An LBO No No?

Dell may go private, but why?

January 14, 2013
January 14, 2013

Fresh rumors that Dell has been in talks with at least two private equity shops to take its business private have driven a massive rally in the company’s share price, up more than 12.7% to $12.28.

This isn’t the first time investors have gushed over the prospect of a leveraged buyout (LBO); just a month ago, a note from Goldman Sachs analyst Bill Shope sent the tech company’s stock price up nearly 7% merely by indicating that the possibility of a buyout sometime in the distant future could set a basic floor on the company’s share price.

But most analysts agree and have agreed for years that, while a buyout may look good on paper, it wouldn’t really address the legitimate failings of Dell’s business. The basic logic is as follows: Dell faces a secular decline in profit margins on computer hardware sales and needs to completely revamp its business to face a world in which computers are cheap and PC sales are declining.

First, let’s analyze the data. Dell, despite its recent loss of glory, is a massive company, at over $18 billion in market capitalization. In order for a company to buy out its stock and go private, it will need a lot of cash. Although Shope glowed over the fact that Dell had about $11 billion in cash on its balance sheet as of Nov. 2, the company would need substantially more than that to actually buy out its shareholders.

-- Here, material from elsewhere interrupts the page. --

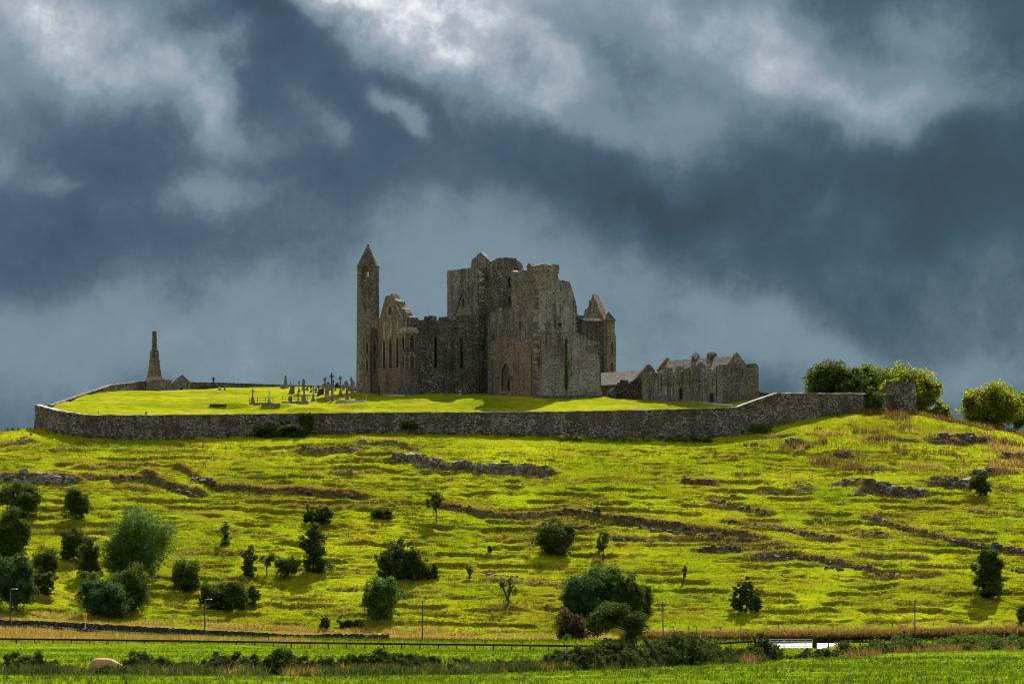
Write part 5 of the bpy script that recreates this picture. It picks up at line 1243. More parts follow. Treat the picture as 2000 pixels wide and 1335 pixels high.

Not to mention that Dell’s owner and CEO, Michael Dell, owns a 14% stake in the company. An LBO is also a much cheaper venture than it would have been a year ago, as the company has lost almost a third of its value since that date. Finally, PE shops have a lot of cash left unspent that they’ve accumulated over the recession period, and they can probably offer debt pretty cheaply since interest rates are at an all-time low.

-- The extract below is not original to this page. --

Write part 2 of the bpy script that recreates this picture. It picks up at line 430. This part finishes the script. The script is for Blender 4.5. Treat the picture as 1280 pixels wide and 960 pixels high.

So why not blare the trumpets of the return of the LBO? First of all, even an $18 billion takeover would be a massive undertaking, requiring cooperation from multiple, often-warring PE shops. One need only remember the fierce LBO battles of the 1980s to remember just how difficult it is to get everyone to agree on a big deal, let alone two players with a bevy of egos and interests in the deal.

But perhaps more importantly, other than diminishing the light constantly being shined on the company, a buyout would probably hinder rather than help the company’s prospects for future growth: retooling its products away from hardware and towards enterprise technology and consulting. Fortune’s Shelley DuBois did a great job of explaining this reasoning back in 2010 (yes, an LBO was on the table then, too):

Dell, once the company everyone wanted to be, has become a low margin assembler. Going private might help it juice margins slightly, but not enough to come close to any of the new market leaders…Going private also presents an issue if Dell is going to pivot its focus to return to enterprise customers–one customer group that still values the Dell ability to quickly build, ship and support PCs. To get up to speed on enterprise quickly, Dell will have to purchase other companies who are ahead in the game. The best tool Dell has to buy and retain enterprise experts is, analysts believe, its stock.

Translation: don’t get your hopes up.